* Exercise brief *
Extract the final stretch of the data: the line that contains "(.014,.012,.011), .85, var=.4, vscale=5)" and every line after it, unaltered, and no other lines.

* Supplied data *
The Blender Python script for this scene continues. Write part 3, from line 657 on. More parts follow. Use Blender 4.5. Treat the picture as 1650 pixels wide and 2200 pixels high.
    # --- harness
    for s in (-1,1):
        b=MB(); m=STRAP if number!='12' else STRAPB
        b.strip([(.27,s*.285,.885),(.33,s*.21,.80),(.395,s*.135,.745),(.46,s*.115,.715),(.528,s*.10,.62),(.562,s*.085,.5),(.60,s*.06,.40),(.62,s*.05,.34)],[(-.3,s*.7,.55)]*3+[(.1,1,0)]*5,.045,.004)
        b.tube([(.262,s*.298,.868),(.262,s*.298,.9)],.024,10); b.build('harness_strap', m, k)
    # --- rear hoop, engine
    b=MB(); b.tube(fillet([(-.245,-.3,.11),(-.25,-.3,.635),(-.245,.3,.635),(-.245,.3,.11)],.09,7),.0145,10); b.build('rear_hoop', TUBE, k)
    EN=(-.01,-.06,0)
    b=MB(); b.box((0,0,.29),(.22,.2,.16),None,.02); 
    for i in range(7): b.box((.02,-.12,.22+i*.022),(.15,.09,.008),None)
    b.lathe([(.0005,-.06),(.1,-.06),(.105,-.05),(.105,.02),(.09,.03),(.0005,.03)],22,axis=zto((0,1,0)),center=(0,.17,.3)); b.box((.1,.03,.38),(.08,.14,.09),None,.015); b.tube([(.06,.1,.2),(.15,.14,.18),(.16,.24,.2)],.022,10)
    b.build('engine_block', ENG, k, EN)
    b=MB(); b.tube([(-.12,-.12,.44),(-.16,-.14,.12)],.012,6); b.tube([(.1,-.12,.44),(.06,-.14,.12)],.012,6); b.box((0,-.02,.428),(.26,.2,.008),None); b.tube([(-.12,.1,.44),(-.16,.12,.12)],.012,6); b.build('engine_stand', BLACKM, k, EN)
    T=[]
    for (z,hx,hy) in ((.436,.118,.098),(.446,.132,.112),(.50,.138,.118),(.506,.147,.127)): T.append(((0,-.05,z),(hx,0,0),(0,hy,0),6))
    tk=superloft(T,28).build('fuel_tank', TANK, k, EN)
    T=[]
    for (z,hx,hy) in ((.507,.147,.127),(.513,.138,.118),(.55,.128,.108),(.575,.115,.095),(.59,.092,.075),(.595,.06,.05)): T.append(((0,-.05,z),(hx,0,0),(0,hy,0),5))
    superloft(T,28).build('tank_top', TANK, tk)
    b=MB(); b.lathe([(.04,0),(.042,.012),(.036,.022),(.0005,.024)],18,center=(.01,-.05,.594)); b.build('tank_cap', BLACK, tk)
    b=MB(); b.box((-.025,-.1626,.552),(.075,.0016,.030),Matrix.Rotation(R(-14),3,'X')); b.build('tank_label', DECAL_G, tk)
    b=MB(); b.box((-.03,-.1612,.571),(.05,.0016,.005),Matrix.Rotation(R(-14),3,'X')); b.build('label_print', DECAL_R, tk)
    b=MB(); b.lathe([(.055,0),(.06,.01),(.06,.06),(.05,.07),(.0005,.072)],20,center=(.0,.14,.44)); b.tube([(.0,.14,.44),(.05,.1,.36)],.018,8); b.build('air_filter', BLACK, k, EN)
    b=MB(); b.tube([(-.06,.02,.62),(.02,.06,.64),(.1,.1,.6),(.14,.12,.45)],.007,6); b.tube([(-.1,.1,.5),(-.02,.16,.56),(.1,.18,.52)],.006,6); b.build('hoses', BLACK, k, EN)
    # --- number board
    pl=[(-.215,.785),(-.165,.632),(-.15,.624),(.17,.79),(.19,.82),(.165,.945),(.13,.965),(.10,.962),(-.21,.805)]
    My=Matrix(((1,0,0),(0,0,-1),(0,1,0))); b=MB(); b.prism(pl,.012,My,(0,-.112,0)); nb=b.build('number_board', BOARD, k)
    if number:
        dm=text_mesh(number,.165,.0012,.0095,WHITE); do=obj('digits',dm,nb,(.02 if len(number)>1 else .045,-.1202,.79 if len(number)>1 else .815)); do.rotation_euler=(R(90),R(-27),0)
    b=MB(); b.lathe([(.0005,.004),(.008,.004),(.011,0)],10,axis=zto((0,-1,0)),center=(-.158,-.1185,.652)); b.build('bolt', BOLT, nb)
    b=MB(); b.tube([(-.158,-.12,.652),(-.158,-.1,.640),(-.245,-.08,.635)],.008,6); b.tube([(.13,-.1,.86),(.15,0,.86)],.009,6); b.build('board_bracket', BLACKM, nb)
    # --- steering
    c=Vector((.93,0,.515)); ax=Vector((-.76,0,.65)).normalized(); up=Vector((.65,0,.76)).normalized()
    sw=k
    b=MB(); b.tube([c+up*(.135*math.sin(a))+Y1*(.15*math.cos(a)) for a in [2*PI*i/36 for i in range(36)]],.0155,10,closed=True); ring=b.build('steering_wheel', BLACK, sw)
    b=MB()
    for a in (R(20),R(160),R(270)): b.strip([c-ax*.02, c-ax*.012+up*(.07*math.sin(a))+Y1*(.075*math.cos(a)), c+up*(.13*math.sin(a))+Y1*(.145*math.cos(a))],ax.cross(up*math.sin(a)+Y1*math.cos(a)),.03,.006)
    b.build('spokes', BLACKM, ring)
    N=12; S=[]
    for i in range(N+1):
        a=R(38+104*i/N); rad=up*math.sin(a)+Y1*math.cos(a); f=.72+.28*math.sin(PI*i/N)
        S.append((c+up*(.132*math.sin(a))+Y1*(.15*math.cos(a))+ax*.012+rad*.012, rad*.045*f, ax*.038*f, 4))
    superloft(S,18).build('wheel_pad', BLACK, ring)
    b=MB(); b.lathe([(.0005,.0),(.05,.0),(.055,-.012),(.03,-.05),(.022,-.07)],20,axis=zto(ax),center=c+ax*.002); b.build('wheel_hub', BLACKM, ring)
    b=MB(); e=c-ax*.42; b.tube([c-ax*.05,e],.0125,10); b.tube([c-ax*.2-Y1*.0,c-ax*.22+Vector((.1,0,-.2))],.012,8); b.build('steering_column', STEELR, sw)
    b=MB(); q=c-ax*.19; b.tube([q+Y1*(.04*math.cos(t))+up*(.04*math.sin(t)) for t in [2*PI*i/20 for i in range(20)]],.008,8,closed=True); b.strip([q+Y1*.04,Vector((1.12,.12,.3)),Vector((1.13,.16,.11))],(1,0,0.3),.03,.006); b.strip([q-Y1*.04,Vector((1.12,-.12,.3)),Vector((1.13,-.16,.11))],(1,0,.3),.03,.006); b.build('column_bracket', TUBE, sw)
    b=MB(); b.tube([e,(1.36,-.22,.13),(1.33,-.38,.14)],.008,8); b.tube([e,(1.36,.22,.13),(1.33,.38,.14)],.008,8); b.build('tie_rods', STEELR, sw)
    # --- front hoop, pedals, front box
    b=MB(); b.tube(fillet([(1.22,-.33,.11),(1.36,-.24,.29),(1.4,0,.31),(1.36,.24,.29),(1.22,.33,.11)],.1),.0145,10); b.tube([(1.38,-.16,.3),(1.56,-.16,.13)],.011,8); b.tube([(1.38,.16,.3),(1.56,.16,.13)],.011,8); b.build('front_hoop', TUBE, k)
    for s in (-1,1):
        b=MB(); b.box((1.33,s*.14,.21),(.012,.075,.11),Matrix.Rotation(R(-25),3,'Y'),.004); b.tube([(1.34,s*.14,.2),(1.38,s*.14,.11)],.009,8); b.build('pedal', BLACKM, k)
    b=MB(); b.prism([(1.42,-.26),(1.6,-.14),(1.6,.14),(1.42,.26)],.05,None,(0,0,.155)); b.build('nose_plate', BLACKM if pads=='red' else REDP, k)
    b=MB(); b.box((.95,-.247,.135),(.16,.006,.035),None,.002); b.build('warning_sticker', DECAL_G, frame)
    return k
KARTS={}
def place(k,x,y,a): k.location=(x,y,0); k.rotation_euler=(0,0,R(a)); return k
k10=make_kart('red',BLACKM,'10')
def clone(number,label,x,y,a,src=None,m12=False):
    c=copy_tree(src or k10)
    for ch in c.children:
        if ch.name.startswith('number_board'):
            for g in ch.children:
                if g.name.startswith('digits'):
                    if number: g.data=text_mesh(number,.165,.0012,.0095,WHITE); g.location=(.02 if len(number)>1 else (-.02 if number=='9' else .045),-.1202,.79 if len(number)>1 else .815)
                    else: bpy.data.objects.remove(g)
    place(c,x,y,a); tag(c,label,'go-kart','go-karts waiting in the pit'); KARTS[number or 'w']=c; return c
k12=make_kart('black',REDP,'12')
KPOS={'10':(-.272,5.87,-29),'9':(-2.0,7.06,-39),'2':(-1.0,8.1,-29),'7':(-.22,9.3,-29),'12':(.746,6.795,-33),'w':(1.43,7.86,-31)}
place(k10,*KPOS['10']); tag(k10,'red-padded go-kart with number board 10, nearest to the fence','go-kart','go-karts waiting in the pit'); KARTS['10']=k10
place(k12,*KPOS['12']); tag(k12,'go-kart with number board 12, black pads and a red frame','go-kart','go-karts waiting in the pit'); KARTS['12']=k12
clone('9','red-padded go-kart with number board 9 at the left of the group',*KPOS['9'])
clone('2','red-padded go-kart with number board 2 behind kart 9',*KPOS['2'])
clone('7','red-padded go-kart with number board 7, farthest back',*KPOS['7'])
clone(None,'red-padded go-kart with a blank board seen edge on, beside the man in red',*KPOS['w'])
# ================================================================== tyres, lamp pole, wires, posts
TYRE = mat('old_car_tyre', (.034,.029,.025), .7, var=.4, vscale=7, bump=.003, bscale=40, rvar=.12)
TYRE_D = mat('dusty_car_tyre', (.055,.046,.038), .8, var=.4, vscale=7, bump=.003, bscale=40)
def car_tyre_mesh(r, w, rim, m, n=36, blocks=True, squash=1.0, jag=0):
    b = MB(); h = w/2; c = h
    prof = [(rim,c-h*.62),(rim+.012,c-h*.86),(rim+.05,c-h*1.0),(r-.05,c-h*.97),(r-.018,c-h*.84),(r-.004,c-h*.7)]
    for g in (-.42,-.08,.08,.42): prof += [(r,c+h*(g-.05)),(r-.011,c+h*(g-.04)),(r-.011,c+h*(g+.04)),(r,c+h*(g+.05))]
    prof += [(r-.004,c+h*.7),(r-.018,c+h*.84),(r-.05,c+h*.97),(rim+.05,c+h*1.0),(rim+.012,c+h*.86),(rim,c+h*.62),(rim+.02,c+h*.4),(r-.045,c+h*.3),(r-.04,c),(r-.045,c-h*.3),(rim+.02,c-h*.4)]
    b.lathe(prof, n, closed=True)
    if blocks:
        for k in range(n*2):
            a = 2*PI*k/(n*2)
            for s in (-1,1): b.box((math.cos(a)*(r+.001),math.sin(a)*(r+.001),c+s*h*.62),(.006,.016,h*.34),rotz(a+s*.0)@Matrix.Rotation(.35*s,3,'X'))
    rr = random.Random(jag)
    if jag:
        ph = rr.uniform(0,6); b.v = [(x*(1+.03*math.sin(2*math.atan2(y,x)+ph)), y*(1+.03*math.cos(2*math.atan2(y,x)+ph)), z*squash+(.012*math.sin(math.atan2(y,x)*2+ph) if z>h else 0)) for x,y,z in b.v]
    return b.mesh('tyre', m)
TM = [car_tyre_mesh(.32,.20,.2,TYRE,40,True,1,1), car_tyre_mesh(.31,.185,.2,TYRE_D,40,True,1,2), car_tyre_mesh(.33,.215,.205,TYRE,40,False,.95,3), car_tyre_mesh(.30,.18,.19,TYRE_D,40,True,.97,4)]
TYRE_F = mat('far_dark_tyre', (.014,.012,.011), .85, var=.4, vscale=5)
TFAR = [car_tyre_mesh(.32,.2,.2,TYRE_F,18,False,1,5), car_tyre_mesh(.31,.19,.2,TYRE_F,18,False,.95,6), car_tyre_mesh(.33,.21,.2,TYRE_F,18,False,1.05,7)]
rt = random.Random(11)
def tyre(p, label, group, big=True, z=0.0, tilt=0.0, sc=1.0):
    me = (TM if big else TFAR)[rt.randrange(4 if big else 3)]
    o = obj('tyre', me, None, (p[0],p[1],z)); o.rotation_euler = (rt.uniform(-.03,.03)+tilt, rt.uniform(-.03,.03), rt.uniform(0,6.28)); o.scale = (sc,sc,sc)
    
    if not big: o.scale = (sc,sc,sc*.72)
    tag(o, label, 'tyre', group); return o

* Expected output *
TYRE_F = mat('far_dark_tyre', (.014,.012,.011), .85, var=.4, vscale=5)
TFAR = [car_tyre_mesh(.32,.2,.2,TYRE_F,18,False,1,5), car_tyre_mesh(.31,.19,.2,TYRE_F,18,False,.95,6), car_tyre_mesh(.33,.21,.2,TYRE_F,18,False,1.05,7)]
rt = random.Random(11)
def tyre(p, label, group, big=True, z=0.0, tilt=0.0, sc=1.0):
    me = (TM if big else TFAR)[rt.randrange(4 if big else 3)]
    o = obj('tyre', me, None, (p[0],p[1],z)); o.rotation_euler = (rt.uniform(-.03,.03)+tilt, rt.uniform(-.03,.03), rt.uniform(0,6.28)); o.scale = (sc,sc,sc)
    
    if not big: o.scale = (sc,sc,sc*.72)
    tag(o, label, 'tyre', group); return o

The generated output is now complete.